[START Records supplied]

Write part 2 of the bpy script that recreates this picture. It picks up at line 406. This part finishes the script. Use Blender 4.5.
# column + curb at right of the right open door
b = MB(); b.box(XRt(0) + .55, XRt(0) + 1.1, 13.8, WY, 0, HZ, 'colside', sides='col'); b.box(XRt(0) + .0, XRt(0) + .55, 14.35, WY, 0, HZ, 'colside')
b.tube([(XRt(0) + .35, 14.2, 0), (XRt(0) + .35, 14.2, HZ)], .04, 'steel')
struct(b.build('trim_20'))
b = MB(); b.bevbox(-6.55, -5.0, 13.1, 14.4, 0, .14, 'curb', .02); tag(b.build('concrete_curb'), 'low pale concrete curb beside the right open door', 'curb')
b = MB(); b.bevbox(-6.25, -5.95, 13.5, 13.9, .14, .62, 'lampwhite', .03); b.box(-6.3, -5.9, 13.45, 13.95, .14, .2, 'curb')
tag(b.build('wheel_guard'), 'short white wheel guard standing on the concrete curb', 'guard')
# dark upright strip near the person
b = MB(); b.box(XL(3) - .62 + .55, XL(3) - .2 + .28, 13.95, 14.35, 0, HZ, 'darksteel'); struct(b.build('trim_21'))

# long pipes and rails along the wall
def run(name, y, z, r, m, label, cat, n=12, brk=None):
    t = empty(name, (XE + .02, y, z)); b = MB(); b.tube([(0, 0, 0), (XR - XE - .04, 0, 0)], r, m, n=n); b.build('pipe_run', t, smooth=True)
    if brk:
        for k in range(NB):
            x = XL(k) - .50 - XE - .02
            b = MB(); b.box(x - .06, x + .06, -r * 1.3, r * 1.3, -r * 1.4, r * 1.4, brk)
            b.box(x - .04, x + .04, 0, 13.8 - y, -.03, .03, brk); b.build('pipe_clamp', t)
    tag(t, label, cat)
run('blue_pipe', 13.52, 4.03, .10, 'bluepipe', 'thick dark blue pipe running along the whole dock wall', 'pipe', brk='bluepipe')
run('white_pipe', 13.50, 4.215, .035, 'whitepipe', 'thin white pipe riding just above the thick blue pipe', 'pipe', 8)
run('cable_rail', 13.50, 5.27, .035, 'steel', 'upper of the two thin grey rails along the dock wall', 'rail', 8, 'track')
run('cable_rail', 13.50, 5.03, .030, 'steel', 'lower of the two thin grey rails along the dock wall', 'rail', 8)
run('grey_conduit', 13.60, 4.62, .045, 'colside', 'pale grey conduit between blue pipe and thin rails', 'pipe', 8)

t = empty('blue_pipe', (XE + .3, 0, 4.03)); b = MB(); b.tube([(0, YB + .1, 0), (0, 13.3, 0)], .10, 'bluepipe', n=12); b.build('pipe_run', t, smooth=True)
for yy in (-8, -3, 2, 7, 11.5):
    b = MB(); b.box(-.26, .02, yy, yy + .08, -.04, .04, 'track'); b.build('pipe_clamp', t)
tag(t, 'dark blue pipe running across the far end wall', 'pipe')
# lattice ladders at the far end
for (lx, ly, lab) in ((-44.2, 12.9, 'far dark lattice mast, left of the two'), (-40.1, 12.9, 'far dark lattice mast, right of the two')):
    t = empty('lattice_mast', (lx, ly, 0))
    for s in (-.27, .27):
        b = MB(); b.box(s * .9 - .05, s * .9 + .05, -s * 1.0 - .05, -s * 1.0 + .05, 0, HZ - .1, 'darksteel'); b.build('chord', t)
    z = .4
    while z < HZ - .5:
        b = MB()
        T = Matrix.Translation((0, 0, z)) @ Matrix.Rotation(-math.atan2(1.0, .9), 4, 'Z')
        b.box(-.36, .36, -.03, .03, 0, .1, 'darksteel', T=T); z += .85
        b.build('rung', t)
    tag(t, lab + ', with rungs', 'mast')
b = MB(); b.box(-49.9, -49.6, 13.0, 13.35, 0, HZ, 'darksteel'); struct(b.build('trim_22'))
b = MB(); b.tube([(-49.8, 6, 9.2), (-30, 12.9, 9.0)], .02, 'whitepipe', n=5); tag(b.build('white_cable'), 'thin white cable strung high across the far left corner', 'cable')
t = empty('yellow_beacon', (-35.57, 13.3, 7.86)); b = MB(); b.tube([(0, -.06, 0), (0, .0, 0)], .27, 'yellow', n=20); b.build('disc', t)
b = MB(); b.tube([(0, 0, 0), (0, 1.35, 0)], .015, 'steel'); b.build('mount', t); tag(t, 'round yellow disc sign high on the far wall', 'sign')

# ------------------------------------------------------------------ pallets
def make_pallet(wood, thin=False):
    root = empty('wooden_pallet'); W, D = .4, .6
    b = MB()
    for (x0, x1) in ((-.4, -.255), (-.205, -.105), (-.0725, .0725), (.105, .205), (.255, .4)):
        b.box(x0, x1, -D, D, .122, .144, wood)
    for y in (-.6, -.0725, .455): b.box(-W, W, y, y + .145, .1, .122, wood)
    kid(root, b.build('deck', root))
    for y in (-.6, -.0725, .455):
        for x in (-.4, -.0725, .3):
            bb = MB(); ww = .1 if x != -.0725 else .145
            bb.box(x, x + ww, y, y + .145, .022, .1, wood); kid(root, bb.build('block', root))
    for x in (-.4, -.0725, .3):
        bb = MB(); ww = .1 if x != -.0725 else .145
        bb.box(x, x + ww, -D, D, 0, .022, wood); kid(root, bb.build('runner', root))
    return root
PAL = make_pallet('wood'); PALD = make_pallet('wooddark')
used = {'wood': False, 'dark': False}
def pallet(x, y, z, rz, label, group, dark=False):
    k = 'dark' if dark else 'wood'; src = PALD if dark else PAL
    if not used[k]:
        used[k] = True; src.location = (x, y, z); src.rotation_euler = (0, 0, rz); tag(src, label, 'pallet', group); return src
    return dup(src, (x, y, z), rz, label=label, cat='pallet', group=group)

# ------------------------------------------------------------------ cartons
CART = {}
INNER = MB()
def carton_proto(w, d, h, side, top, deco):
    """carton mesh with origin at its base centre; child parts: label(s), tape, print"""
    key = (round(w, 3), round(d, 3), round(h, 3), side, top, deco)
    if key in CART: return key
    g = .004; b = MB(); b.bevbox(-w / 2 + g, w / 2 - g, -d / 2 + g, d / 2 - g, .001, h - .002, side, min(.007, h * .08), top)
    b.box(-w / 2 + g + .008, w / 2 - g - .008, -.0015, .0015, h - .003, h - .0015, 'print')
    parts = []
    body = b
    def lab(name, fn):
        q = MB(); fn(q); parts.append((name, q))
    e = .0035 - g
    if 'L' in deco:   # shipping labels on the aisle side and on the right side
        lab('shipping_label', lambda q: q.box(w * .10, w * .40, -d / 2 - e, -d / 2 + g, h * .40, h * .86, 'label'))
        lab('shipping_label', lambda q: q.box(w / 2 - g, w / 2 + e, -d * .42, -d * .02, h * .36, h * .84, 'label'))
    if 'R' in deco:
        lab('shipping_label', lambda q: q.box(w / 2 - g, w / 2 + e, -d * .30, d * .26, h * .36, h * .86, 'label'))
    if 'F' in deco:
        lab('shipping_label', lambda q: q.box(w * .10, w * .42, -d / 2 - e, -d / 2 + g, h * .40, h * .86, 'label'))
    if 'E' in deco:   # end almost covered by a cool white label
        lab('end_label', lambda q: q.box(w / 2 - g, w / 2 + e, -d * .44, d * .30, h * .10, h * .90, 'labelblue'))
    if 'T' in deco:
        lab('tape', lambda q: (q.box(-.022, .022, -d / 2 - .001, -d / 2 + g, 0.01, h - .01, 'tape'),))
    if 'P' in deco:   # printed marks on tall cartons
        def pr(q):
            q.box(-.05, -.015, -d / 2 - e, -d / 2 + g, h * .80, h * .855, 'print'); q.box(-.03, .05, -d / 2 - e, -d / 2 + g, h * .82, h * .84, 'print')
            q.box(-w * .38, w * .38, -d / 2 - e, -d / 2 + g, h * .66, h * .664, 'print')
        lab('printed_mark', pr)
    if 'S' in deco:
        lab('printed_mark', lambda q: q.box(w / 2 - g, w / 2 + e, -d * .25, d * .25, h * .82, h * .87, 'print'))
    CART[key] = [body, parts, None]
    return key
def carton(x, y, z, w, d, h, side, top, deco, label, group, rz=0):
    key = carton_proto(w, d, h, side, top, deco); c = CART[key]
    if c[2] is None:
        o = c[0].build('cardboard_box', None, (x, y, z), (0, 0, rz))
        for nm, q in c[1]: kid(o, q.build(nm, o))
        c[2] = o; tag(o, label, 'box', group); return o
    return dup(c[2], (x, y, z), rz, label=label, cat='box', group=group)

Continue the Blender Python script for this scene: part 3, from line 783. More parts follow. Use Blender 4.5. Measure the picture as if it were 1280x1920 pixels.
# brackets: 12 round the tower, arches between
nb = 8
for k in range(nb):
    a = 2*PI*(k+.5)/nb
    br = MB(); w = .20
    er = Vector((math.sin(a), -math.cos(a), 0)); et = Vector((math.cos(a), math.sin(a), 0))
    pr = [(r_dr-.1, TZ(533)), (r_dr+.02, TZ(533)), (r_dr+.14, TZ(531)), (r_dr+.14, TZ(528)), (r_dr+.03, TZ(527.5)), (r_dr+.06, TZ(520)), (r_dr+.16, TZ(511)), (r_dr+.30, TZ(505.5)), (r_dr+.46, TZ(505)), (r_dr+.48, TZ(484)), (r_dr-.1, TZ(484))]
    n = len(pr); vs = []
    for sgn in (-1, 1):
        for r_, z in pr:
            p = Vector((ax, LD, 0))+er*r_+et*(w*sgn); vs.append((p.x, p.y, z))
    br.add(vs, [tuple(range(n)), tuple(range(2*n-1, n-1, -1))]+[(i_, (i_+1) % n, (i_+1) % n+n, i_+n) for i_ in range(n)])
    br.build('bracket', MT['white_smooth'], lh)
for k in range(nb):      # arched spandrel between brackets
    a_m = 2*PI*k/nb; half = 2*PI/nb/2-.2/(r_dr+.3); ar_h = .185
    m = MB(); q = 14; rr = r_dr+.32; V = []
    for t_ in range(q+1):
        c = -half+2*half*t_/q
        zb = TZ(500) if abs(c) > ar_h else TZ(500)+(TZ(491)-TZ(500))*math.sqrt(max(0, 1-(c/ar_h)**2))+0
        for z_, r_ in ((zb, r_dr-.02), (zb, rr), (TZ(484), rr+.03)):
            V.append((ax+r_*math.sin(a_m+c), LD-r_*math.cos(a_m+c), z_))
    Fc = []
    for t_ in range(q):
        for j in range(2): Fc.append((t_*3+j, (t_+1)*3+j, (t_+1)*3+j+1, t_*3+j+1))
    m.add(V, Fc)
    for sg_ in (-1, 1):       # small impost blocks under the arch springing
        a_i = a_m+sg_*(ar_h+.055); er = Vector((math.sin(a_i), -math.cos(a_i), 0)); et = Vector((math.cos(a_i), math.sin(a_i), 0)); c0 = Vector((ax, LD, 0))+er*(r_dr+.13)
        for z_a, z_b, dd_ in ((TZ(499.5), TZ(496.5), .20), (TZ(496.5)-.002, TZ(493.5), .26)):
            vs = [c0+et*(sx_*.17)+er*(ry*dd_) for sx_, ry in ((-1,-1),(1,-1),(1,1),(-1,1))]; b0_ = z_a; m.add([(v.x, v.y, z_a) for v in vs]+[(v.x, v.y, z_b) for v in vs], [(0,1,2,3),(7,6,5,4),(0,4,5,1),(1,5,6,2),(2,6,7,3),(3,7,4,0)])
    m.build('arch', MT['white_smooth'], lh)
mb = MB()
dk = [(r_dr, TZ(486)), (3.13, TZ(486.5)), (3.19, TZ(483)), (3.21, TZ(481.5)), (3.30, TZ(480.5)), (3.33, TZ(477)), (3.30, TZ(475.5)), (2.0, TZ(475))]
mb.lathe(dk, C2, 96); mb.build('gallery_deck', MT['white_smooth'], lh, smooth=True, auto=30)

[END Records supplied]

(Short exercise) Tally the lines above containing "parts". Answer with the count only.

(Response to this task) 5